Under the gun again

By: Aurel Plasari
In the summer of 1948, at his Finca Vigia mansion in Francisco de Paula, Cuba, Ernest Hemingway set about writing a preface for the next reprint of his novel A Farewell to Arms, first published almost 20 years earlier, in 1929. The preface, to be honest, seems like a hastily written text, perhaps to fulfill a publisher's request. But in fact, it has its "tail behind it."
The writer lists the places where he wrote the first draft of the novel, then the second draft, then the final draft, in Paris nearby, saying that the novel could not have been completed anywhere else. He writes about work unrelated to the novel. He remembers friends who died in 1929. He recounts a meeting with Miss Bergman, who he seems to have cut short by claiming that he could not go into detail because he had “a very limited knowledge of the English language and a defective pronunciation”, this is Ernest Hemingway!
Finally, he hits where he has the greatest concern, where he hurts, what seems to be not simply related to the novel, nor to be a matter of literature. Despite this, he firmly asserts that a writer must deal with “that constant, arrogant, criminal, dirty crime that is war”. The writer who has been a participant in two wars makes a surprising statement this time: “wars are fought by the most beautiful people in the world”. And, the reader cannot help but underline such a statement and cannot help but be reminded of the martyrs of the wars he has known or read about. But, even if the most beautiful people are not those who fight the wars, Hemingway explains, let's say that, the closer you get to the place where the fighting is taking place, the more beautiful the people you encounter. While wars are actually made, provoked and initiated by meticulous economic rivalries and by pigs who aim to profit from them, the writer accuses, adding: "I am convinced that all the people who aim to profit from wars and help provoke them will have to be shot the very day they start acting as accredited representatives of the loyal citizens who will fight those wars."

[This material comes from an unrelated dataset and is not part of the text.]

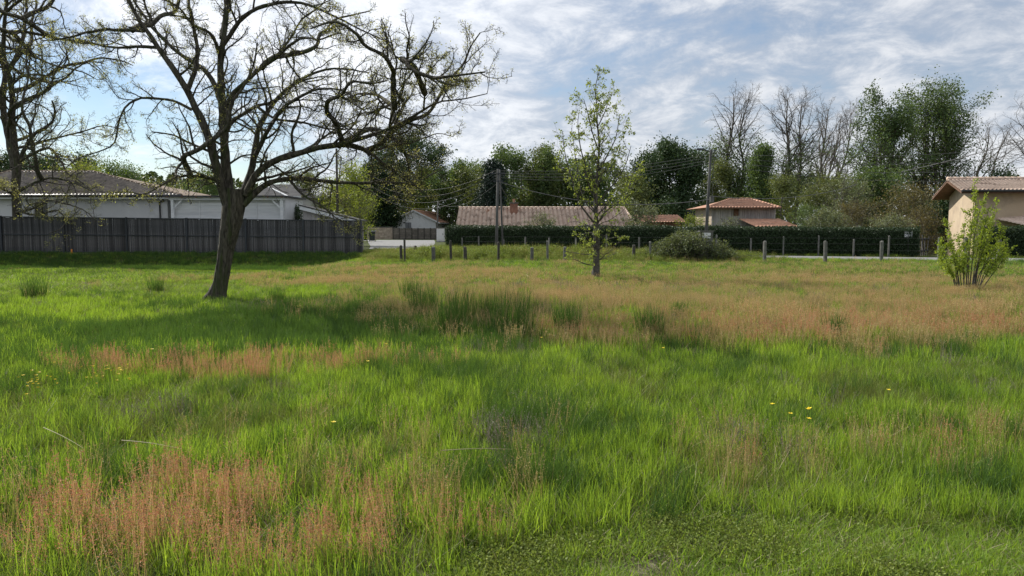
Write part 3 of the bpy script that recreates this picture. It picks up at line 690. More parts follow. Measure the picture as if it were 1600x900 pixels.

It is precisely for this mission that the writer volunteered, promising that, if legally delegated by those fighting, he would carry out the task himself with complete correctness and humanity, taking care that all the corpses were buried in a dignified manner: "We could even bury them in cellophane or in one of the most modern plastic materials." In the end, if there was any evidence that he himself had provoked the new war in some way or had not properly carried out the assigned task, the writer offered - even with joy! - to be shot by the same firing squad and buried with or without cellophane, if only they would leave his naked corpse on top of a hill. And he signed it: June 30, 1948.
This is how rereadings of beloved authors, in different times and situations, transform into new readings.